Mid-October, downtown Idyllwild swelled with 1,500 people — the equivalent of 39 percent of the Idyllwild-Pine Cove population, based on the 2010 U.S. Census count. Wine and art enthusiasts from the desert, San Diego, Riverside, Temecula and beyond, walked, pedaled and shuttled along North Circle Drive, sampling wines, and visiting and buying artwork displayed in about 15 galleries and art hotspots.

“Three-quarters of our Art and Wine Walk participants were from off the Hill,” Donna Elliot, Art Alliance of Idyllwild president, said. “We sold around 1,100 tickets, and had families, friends and people who just wanted to see the artwork and experience Idyllwild.

“It’s one of the few local events held in town and that captures the whole town. People come up on tour buses … and fill the restaurants, shops and patron wineries and inns, for the whole weekend.

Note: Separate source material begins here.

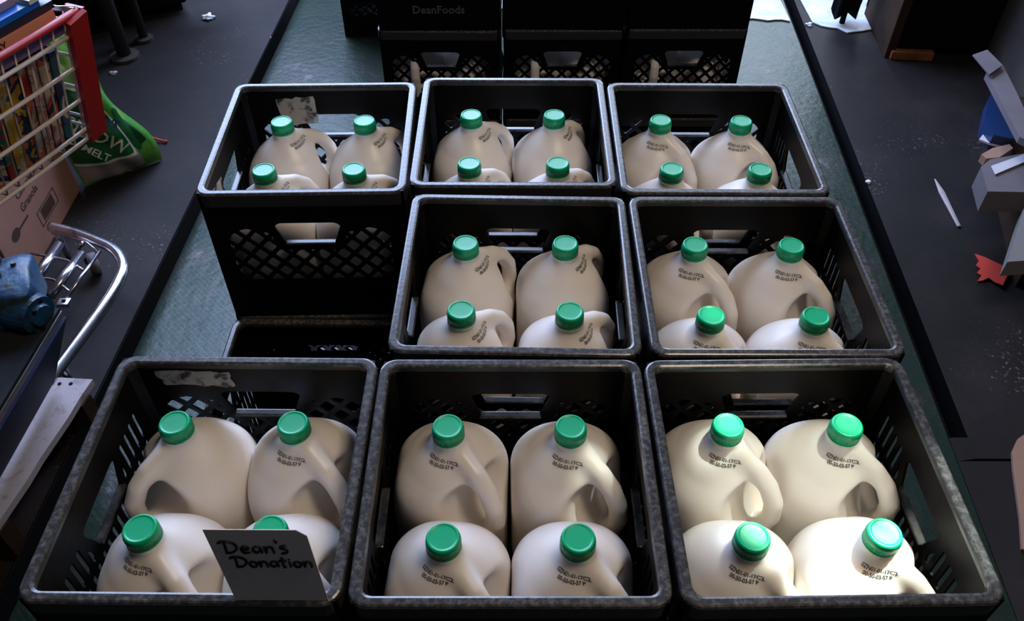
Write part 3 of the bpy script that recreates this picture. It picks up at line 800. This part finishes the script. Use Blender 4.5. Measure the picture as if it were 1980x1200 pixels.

Everybody benefits because it brings up so many non-residents and repeat visitors.”

“They’ve discovered the unique, well-priced art in Idyllwild,” a distinct art destination, with a coveted place in travel writer John Villani’s book “100 Best Small Art Towns in America.”

In July, an estimated 125 art enthusiasts descended on the Idyllwild Area Historical Society on North Circle for the Alliance’s “Eye of the Artist” annual one-day show and sale.

That Summer Solstice show created tremendous buzz for the Alliance and for the IAHS, a first-time partner in staging the event. “It was so well-received there and really captured the imagination of the general public just passing by and seeing it,” according to Elliot. 

Shoppers visiting the winter show will find artwork fitting the “winter” theme, but submitting themed-work is optional. Of the roughly 125 pieces to be displayed, Dodd will award a ribbon to the artwork that best conveys the theme and will award more ribbons by category of artwork. 

Idyllwild’s year-round art culture also reflects the rhythm and, at times, the blues of its creators. “Quite a few artists sell and show their work back East or have international reputations,” Elliot said, but many others work other jobs to support themselves. 

“Idyllwild’s art scene is up and down, and very much tied to the economy. When it’s good, you get art galleries. When it tanks, they start closing because people can’t make a living. People aren’t buying art.    

“This ‘Winter Solstice Show’ is an opportunity to buy Christmas presents from local artists and to get to know them. It is very much about exposure, too.”

Peter Szabadi, AAI treasurer and “Winter Solstice” event co-chair, emphasized artist turnout: “It will be larger for a juried show. People can submit up to five additional pieces which will not be judged. That work is not necessarily art that the person thinks will sell, but that they are proud of.”   

Of the visual art scene, Szabadi said: “Idyllwild is not a steppingstone to a half-million-dollar sale or a MacArthur Genius grant, but the focus on art has always been here. Artists are producing art inspired by and evocative of nature and the environment of Idyllwild.”

Expanding upon that thread, Elliot commented, “That inspiration might not come out as a theme or as a landscape, but it comes out because the artists are relaxed and happy — nature contributes to a peace of mind that makes itself into art.”

AAI includes galleries and art hotspots, patrons and a broad spectrum of artists. “Most are professional painters, photographers and digital artists, sculptors and potters, jewelers and makers of wearable art,” Elliot said.

Many have found a sense of place, family and spiritual connection to producing artwork on the Hill. “We promote them and the galleries, the places where the artwork is shown,” Szabadi added. “That theme has been around for some time and seems to have gotten a little larger — we had a really successful Art and Wine walk.”

  In 2018, AAI artists will “unleash their talents” on projects, including competing to design the Idyllwild International Festival of Cinema program; continued collaboration with the smARTs program, and staging a pavement chalk festival and fundraiser; and expanding the Deer Herd, one of AAI’s most visible and enduring projects.

  “It’s a big community art project, something that the public gets involved in as site and deer sponsors, and artist volunteers,” Elliot said. “We have 21 deer now and will expand that by 10 to 14. We hope to kick it off in January and to have a ‘Deer Gathering’ at the Summer Solstice event.

“We want to contribute to making Idyllwild a good place to live and create.”